Tales of a Woman Busker in Europe
 


     For my first tour in Europe, I found that Austrians are not only more laid back then Americans, but they are much more extroverted and want to entice the performer into awkward situations. Especially when it comes to my show.     

     My busking show, officially titled The Super Hero Juggling Show of the New Millenium, was wildly popular across Austria at busking festivals. The reason being: Austrian Men.

     In my show, I bring 1-4 men up into the circle at different times to help me with varying tasks of performance. Mounting the giraffe unicycle proved to be sometimes more absurd than it ever was in Canada or the United States. The men, well...they sometimes decided they needed to challenge my dimensions of height and balance requirements. As I would fall over them when I jumped on their backs to mount the uni, I sometimes would be incredibly surprised as they would throw my skirt back and spank me for all to see. Of course, it had nothing to do with me trying to give them a wedgie or trying to steal their wallet while hanging upside down draped over both men. This is not a position the Zena Warrior Princess would ever get herself into. But hey, I've never been able to master those special effects.

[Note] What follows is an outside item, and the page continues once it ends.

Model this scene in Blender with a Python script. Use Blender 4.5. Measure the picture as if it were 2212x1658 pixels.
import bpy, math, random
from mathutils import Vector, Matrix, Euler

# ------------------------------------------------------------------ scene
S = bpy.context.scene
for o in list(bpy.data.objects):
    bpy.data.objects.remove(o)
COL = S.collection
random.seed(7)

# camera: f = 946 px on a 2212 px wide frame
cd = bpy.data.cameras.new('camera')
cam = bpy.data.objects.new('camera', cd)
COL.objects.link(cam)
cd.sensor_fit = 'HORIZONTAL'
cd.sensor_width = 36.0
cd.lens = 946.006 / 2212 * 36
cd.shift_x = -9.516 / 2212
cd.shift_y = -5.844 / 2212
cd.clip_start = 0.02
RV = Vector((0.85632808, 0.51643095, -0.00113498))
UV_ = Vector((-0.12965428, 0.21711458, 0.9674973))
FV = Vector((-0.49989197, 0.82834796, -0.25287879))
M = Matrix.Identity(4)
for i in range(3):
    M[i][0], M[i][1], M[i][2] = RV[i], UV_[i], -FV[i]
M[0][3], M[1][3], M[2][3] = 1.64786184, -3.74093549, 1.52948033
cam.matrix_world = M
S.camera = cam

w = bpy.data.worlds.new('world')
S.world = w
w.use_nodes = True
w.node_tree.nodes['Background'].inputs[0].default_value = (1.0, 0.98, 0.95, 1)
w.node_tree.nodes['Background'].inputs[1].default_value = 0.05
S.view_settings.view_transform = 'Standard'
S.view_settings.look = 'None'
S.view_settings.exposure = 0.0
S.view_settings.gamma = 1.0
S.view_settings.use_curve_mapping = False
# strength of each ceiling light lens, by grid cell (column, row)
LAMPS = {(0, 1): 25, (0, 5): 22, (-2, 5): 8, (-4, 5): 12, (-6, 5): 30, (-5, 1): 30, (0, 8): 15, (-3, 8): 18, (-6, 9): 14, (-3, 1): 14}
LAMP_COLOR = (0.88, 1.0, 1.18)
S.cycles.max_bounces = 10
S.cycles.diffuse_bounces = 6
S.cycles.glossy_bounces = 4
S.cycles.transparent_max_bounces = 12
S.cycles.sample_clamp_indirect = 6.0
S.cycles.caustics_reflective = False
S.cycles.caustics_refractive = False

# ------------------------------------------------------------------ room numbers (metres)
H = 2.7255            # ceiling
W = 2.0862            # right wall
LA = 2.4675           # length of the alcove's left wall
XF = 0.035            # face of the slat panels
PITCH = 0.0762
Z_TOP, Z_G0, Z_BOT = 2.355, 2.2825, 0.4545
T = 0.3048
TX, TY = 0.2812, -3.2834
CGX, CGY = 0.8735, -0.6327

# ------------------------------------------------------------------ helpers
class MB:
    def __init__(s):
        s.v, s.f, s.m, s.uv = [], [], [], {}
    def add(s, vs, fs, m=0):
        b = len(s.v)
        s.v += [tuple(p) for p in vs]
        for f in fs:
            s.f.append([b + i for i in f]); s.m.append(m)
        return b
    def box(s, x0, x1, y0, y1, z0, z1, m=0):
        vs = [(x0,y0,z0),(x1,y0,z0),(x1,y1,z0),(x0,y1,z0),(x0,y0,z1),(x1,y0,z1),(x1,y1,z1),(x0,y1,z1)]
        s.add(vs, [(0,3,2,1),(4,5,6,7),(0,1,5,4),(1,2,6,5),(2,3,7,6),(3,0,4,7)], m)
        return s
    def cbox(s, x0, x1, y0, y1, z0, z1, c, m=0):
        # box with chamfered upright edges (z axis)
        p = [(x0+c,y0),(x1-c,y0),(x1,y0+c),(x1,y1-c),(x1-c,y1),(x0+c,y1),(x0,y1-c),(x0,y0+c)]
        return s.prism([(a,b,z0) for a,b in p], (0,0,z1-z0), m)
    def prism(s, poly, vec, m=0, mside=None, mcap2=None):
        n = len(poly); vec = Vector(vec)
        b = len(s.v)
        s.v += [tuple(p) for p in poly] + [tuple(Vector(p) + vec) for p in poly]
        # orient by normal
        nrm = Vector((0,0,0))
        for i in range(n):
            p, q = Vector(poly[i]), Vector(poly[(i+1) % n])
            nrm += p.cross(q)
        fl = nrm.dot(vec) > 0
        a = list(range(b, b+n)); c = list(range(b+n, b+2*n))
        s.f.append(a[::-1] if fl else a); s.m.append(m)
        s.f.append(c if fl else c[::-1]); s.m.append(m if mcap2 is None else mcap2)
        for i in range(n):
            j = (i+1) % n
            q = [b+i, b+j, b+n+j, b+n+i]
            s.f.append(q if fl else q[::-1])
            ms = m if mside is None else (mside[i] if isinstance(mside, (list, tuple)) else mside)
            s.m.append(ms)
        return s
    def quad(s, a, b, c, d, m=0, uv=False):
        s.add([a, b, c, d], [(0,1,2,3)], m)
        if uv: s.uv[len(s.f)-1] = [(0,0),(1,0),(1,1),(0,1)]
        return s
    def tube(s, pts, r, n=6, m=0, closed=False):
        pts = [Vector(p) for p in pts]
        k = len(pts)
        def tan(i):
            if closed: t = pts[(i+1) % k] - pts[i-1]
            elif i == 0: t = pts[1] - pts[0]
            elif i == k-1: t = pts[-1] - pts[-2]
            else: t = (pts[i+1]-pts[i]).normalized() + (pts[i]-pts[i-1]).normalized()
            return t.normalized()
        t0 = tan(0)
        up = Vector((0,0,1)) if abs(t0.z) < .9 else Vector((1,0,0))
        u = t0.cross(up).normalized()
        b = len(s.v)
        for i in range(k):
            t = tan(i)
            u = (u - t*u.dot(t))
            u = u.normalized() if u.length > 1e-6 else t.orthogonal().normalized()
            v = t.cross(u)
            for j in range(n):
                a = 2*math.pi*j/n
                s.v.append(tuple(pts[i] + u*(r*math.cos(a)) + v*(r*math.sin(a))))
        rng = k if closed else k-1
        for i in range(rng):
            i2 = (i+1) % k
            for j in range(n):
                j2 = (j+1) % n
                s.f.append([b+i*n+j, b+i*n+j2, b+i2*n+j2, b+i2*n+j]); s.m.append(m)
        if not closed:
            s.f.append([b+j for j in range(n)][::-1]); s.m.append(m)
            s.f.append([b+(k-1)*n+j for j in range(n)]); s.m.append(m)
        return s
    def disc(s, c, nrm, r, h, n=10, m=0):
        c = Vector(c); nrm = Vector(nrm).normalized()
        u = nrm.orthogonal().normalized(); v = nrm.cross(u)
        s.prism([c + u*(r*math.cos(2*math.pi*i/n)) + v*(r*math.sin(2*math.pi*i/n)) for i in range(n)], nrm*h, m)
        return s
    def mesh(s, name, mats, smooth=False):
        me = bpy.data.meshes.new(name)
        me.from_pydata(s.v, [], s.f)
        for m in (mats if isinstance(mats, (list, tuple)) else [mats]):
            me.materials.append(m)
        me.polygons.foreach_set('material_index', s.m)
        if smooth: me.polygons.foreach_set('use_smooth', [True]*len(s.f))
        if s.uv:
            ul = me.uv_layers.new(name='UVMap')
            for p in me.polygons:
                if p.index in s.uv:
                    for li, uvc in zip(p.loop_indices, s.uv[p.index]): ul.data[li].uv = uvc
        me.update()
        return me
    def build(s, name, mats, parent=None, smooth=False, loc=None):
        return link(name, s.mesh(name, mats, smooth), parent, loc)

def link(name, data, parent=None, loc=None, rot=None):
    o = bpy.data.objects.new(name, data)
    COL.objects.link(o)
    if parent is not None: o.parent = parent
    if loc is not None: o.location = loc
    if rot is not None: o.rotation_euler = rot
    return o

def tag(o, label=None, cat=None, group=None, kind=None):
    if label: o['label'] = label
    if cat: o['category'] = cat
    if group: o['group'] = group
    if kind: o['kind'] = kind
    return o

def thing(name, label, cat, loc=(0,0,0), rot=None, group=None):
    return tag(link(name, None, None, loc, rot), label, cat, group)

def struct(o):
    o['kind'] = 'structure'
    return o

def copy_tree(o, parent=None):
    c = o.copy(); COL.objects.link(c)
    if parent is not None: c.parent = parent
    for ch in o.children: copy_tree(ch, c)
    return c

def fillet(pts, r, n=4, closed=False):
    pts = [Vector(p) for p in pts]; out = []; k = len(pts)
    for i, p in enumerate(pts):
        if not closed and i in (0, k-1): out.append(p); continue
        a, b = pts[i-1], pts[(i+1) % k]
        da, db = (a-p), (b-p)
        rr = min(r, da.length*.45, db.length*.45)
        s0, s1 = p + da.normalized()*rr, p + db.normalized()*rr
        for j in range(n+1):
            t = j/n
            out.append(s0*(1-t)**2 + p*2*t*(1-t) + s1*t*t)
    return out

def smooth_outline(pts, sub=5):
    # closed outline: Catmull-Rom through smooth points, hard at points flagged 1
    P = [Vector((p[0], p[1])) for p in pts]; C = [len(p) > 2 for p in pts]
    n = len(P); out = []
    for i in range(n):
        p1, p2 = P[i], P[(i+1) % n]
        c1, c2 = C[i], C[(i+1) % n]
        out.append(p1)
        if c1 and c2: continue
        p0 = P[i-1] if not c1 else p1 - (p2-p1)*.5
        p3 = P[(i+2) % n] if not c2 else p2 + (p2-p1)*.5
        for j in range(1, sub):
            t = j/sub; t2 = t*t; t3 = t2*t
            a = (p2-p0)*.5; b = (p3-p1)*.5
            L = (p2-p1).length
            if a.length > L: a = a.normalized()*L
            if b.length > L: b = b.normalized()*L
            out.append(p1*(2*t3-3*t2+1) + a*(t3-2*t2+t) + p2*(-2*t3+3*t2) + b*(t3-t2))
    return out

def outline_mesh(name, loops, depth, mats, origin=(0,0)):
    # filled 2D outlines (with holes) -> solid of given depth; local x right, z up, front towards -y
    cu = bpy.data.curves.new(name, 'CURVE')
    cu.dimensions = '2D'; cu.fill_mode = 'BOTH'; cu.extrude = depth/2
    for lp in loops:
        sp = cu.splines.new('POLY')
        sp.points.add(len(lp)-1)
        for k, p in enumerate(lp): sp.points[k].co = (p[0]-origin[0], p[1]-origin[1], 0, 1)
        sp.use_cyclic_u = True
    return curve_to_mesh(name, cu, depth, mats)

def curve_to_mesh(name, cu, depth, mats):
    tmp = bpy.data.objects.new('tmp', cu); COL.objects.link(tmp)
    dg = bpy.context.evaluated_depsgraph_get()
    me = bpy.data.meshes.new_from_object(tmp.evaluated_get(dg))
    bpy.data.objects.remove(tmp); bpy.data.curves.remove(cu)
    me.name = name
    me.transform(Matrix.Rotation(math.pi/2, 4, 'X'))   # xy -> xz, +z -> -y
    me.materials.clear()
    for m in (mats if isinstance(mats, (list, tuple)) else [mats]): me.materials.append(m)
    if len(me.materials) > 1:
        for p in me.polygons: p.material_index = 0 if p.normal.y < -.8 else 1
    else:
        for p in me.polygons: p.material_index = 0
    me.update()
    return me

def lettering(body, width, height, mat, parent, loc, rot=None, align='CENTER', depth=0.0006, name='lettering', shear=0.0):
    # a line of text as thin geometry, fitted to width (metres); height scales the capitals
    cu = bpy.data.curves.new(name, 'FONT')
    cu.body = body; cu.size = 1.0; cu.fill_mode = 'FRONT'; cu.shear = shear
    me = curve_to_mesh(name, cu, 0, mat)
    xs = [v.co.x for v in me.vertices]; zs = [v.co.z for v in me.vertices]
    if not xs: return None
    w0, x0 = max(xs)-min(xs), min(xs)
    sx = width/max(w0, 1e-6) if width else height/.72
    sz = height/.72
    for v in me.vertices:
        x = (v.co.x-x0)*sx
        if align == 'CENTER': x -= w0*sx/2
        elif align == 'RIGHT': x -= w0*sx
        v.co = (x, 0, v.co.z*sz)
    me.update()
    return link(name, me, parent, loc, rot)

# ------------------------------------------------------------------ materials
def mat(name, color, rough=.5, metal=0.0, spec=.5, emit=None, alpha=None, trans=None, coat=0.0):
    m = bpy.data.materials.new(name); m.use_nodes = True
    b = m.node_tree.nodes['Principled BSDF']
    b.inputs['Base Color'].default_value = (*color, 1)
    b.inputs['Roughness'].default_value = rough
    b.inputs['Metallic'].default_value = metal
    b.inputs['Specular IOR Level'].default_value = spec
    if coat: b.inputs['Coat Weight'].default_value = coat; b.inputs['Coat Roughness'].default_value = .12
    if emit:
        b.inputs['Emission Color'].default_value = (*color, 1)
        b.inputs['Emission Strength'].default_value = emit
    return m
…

     After I was upright and sitting on the tall uni, they would think that comedy was derived by pushing my unicycle for me around the circle while I am 'balancing' on it. Not being able to speak German more than a stern Nein! I sometimes was at their mercy.

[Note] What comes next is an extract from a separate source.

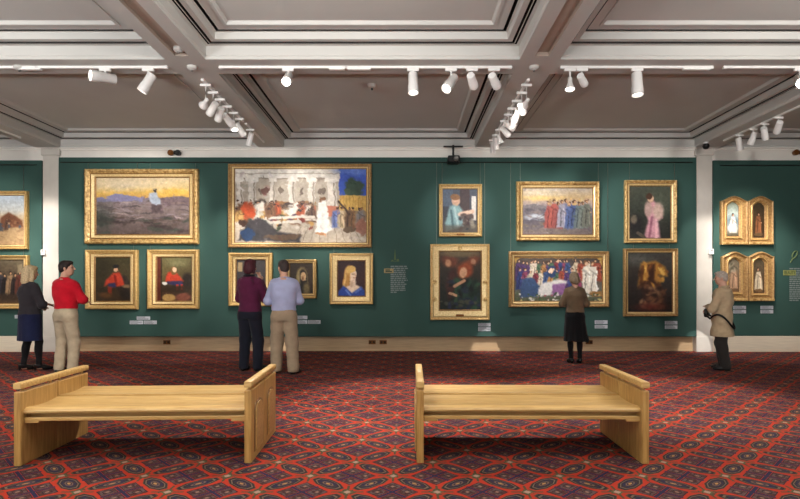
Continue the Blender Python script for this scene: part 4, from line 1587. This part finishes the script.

     This really only happened once, and proved to be scary. The drunk ring leader was definitely a wrong choice for my safety, but what a crowd pleaser. Add a little fear into the show, and the crowds go wild. Luckily no one got hurt and laughter and applause prevailed. This, of course, increased the hat at the end of the show. My festival tour began in Linz, Austria at the Linzer Pflasterspektakel, one of largest European busking festivals with about 500 artists and 200,000 visitors for three days. The weather was incredible, the crowds huge, and performers strutted their stuff from every facet of the globe.

 

     The Austrian men love to play dress up in the Super Hero capes and masks I placed on their bodies. They would then take turns frolicking, ballet dancing, cartwheeling and fire juggling all to achieve their moment of Super Hero-dom with the Leaverton Levitation Trick. This is where all four men sit on four stools, positioned strategically. They lay back on each others lapsand I pull the 4 stools out from under them, one at a time. The four men remain in-place, legs on the ground, 'levitating' their bodies above the ground. Then, if the foursome is strong...and usually they are, I am able to stand upon their chests and juggle 3 clubs. You can imagine those four men get an eyeful from their perspective, and boy do the crowds go wild! Then it's time to pass the hat.

    For me, my big green purse was my 'hat'. It became a fluffy pillow of paper money, the lighter the hat in Austria, the better. You want the bills, not the change. But after the exchange rate from Deutsch Mark to Dollar, I realized my time in Europe was not about making loads of money.


     For European performers, the hats were very generous because their exchange rate is about the same. American exchange is like changing dimes for quarters. You give someone a quarter, they give you a dime.

     I then performed in other Austrian towns of Feldkirch, Villach, Bruck an der Mur and Lienz. Driving a car in Europe was exhilerating driving at 120 mph and more. Either you dodge the amateur European race car drivers or you join them. So I joined them. Boy does that keep you awake on the road! Knowing there was no steely toed cop pointing a radar gun at me, I knew it was up to me to decide how fast I wanted to go, and that's a whole different mindset. It's a personal freedom that Europeans take for granted that I found exhilerating.

     With each stop, the festival was shorter, the town smaller and the crowds and hats were smaller from Linz. But the excitement of performing in Austria never stopped. I finally learned enough German to communicate the few words I needed like 'Halt!' and 'Auchtung' and 'gept mia gelt', which loosely translated means 'Give me Your Money' in German slang.